◆ **Written exercise**
Without altering anything, output the material below.

::: Information supplied

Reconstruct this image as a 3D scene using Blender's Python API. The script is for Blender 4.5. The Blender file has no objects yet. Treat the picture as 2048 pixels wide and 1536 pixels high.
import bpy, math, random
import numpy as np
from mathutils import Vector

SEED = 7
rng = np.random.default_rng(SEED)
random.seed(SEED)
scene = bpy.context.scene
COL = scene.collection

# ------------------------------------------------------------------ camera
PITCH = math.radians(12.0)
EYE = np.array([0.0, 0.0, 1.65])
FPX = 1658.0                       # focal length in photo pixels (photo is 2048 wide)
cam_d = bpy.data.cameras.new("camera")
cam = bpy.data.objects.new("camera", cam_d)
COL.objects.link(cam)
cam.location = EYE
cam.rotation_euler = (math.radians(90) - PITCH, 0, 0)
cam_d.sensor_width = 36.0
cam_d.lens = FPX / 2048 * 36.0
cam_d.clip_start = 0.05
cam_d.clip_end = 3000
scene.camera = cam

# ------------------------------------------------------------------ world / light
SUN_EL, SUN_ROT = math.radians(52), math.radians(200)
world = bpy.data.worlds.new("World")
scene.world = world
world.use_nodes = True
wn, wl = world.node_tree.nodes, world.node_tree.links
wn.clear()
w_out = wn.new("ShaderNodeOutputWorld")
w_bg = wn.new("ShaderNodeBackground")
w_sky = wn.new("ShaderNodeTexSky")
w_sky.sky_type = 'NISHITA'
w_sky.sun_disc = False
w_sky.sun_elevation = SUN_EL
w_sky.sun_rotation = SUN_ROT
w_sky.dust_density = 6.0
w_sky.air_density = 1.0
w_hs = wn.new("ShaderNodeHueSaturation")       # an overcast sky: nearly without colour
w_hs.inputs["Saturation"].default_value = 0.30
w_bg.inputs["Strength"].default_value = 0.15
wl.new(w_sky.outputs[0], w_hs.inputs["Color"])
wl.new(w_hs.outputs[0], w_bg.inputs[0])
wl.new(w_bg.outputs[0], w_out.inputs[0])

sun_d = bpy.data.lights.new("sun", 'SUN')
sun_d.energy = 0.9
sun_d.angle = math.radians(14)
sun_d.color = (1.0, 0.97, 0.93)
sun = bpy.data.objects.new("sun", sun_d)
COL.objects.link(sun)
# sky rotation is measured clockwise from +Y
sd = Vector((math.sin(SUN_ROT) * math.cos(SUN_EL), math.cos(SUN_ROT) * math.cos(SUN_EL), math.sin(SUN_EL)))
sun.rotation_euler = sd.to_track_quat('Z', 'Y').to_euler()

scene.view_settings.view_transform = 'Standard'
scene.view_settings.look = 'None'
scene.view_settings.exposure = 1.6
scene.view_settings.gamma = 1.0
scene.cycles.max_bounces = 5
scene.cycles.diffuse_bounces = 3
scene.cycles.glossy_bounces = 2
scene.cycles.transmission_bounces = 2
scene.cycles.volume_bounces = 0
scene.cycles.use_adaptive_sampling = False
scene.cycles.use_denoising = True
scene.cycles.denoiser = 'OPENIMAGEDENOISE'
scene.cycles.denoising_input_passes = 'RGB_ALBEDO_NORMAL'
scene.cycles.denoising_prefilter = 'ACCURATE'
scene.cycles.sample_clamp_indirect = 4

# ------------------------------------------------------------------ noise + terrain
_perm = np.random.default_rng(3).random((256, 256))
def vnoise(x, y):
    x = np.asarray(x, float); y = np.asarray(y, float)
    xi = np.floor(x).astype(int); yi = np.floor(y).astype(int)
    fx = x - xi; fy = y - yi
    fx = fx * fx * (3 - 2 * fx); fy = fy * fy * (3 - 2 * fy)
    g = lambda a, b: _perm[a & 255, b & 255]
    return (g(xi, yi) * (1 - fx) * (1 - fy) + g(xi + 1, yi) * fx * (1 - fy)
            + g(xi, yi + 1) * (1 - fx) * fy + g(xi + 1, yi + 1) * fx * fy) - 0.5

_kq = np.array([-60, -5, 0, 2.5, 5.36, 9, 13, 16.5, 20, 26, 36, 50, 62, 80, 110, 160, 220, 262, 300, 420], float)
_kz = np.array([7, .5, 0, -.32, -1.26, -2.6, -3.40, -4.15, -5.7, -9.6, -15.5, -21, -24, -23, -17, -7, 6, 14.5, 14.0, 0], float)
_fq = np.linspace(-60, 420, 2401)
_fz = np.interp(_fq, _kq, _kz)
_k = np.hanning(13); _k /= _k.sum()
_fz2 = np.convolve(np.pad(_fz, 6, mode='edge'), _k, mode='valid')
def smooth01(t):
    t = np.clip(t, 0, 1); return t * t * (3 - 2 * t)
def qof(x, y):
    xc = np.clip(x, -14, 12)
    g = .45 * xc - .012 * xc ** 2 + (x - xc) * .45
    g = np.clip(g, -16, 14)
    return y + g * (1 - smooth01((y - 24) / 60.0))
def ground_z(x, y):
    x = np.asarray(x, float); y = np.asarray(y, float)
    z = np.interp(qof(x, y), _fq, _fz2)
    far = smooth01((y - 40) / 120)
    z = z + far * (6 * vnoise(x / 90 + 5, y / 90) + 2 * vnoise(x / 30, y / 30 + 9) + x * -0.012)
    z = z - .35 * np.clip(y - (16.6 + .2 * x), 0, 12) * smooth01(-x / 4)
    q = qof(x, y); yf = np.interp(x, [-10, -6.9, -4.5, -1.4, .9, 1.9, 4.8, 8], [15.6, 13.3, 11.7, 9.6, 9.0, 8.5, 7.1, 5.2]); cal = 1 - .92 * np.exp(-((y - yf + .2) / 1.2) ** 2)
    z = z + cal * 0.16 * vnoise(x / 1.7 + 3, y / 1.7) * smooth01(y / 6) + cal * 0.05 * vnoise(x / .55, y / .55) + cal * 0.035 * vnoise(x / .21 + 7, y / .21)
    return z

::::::

◆ **Solution**
Reconstruct this image as a 3D scene using Blender's Python API. The script is for Blender 4.5. The Blender file has no objects yet. Treat the picture as 2048 pixels wide and 1536 pixels high.
import bpy, math, random
import numpy as np
from mathutils import Vector

SEED = 7
rng = np.random.default_rng(SEED)
random.seed(SEED)
scene = bpy.context.scene
COL = scene.collection

# ------------------------------------------------------------------ camera
PITCH = math.radians(12.0)
EYE = np.array([0.0, 0.0, 1.65])
FPX = 1658.0                       # focal length in photo pixels (photo is 2048 wide)
cam_d = bpy.data.cameras.new("camera")
cam = bpy.data.objects.new("camera", cam_d)
COL.objects.link(cam)
cam.location = EYE
cam.rotation_euler = (math.radians(90) - PITCH, 0, 0)
cam_d.sensor_width = 36.0
cam_d.lens = FPX / 2048 * 36.0
cam_d.clip_start = 0.05
cam_d.clip_end = 3000
scene.camera = cam

# ------------------------------------------------------------------ world / light
SUN_EL, SUN_ROT = math.radians(52), math.radians(200)
world = bpy.data.worlds.new("World")
scene.world = world
world.use_nodes = True
wn, wl = world.node_tree.nodes, world.node_tree.links
wn.clear()
w_out = wn.new("ShaderNodeOutputWorld")
w_bg = wn.new("ShaderNodeBackground")
w_sky = wn.new("ShaderNodeTexSky")
w_sky.sky_type = 'NISHITA'
w_sky.sun_disc = False
w_sky.sun_elevation = SUN_EL
w_sky.sun_rotation = SUN_ROT
w_sky.dust_density = 6.0
w_sky.air_density = 1.0
w_hs = wn.new("ShaderNodeHueSaturation")       # an overcast sky: nearly without colour
w_hs.inputs["Saturation"].default_value = 0.30
w_bg.inputs["Strength"].default_value = 0.15
wl.new(w_sky.outputs[0], w_hs.inputs["Color"])
wl.new(w_hs.outputs[0], w_bg.inputs[0])
wl.new(w_bg.outputs[0], w_out.inputs[0])

sun_d = bpy.data.lights.new("sun", 'SUN')
sun_d.energy = 0.9
sun_d.angle = math.radians(14)
sun_d.color = (1.0, 0.97, 0.93)
sun = bpy.data.objects.new("sun", sun_d)
COL.objects.link(sun)
# sky rotation is measured clockwise from +Y
sd = Vector((math.sin(SUN_ROT) * math.cos(SUN_EL), math.cos(SUN_ROT) * math.cos(SUN_EL), math.sin(SUN_EL)))
sun.rotation_euler = sd.to_track_quat('Z', 'Y').to_euler()

scene.view_settings.view_transform = 'Standard'
scene.view_settings.look = 'None'
scene.view_settings.exposure = 1.6
scene.view_settings.gamma = 1.0
scene.cycles.max_bounces = 5
scene.cycles.diffuse_bounces = 3
scene.cycles.glossy_bounces = 2
scene.cycles.transmission_bounces = 2
scene.cycles.volume_bounces = 0
scene.cycles.use_adaptive_sampling = False
scene.cycles.use_denoising = True
scene.cycles.denoiser = 'OPENIMAGEDENOISE'
scene.cycles.denoising_input_passes = 'RGB_ALBEDO_NORMAL'
scene.cycles.denoising_prefilter = 'ACCURATE'
scene.cycles.sample_clamp_indirect = 4

# ------------------------------------------------------------------ noise + terrain
_perm = np.random.default_rng(3).random((256, 256))
def vnoise(x, y):
    x = np.asarray(x, float); y = np.asarray(y, float)
    xi = np.floor(x).astype(int); yi = np.floor(y).astype(int)
    fx = x - xi; fy = y - yi
    fx = fx * fx * (3 - 2 * fx); fy = fy * fy * (3 - 2 * fy)
    g = lambda a, b: _perm[a & 255, b & 255]
    return (g(xi, yi) * (1 - fx) * (1 - fy) + g(xi + 1, yi) * fx * (1 - fy)
            + g(xi, yi + 1) * (1 - fx) * fy + g(xi + 1, yi + 1) * fx * fy) - 0.5

_kq = np.array([-60, -5, 0, 2.5, 5.36, 9, 13, 16.5, 20, 26, 36, 50, 62, 80, 110, 160, 220, 262, 300, 420], float)
_kz = np.array([7, .5, 0, -.32, -1.26, -2.6, -3.40, -4.15, -5.7, -9.6, -15.5, -21, -24, -23, -17, -7, 6, 14.5, 14.0, 0], float)
_fq = np.linspace(-60, 420, 2401)
_fz = np.interp(_fq, _kq, _kz)
_k = np.hanning(13); _k /= _k.sum()
_fz2 = np.convolve(np.pad(_fz, 6, mode='edge'), _k, mode='valid')
def smooth01(t):
    t = np.clip(t, 0, 1); return t * t * (3 - 2 * t)
def qof(x, y):
    xc = np.clip(x, -14, 12)
    g = .45 * xc - .012 * xc ** 2 + (x - xc) * .45
    g = np.clip(g, -16, 14)
    return y + g * (1 - smooth01((y - 24) / 60.0))
def ground_z(x, y):
    x = np.asarray(x, float); y = np.asarray(y, float)
    z = np.interp(qof(x, y), _fq, _fz2)
    far = smooth01((y - 40) / 120)
    z = z + far * (6 * vnoise(x / 90 + 5, y / 90) + 2 * vnoise(x / 30, y / 30 + 9) + x * -0.012)
    z = z - .35 * np.clip(y - (16.6 + .2 * x), 0, 12) * smooth01(-x / 4)
    q = qof(x, y); yf = np.interp(x, [-10, -6.9, -4.5, -1.4, .9, 1.9, 4.8, 8], [15.6, 13.3, 11.7, 9.6, 9.0, 8.5, 7.1, 5.2]); cal = 1 - .92 * np.exp(-((y - yf + .2) / 1.2) ** 2)
    z = z + cal * 0.16 * vnoise(x / 1.7 + 3, y / 1.7) * smooth01(y / 6) + cal * 0.05 * vnoise(x / .55, y / .55) + cal * 0.035 * vnoise(x / .21 + 7, y / .21)
    return z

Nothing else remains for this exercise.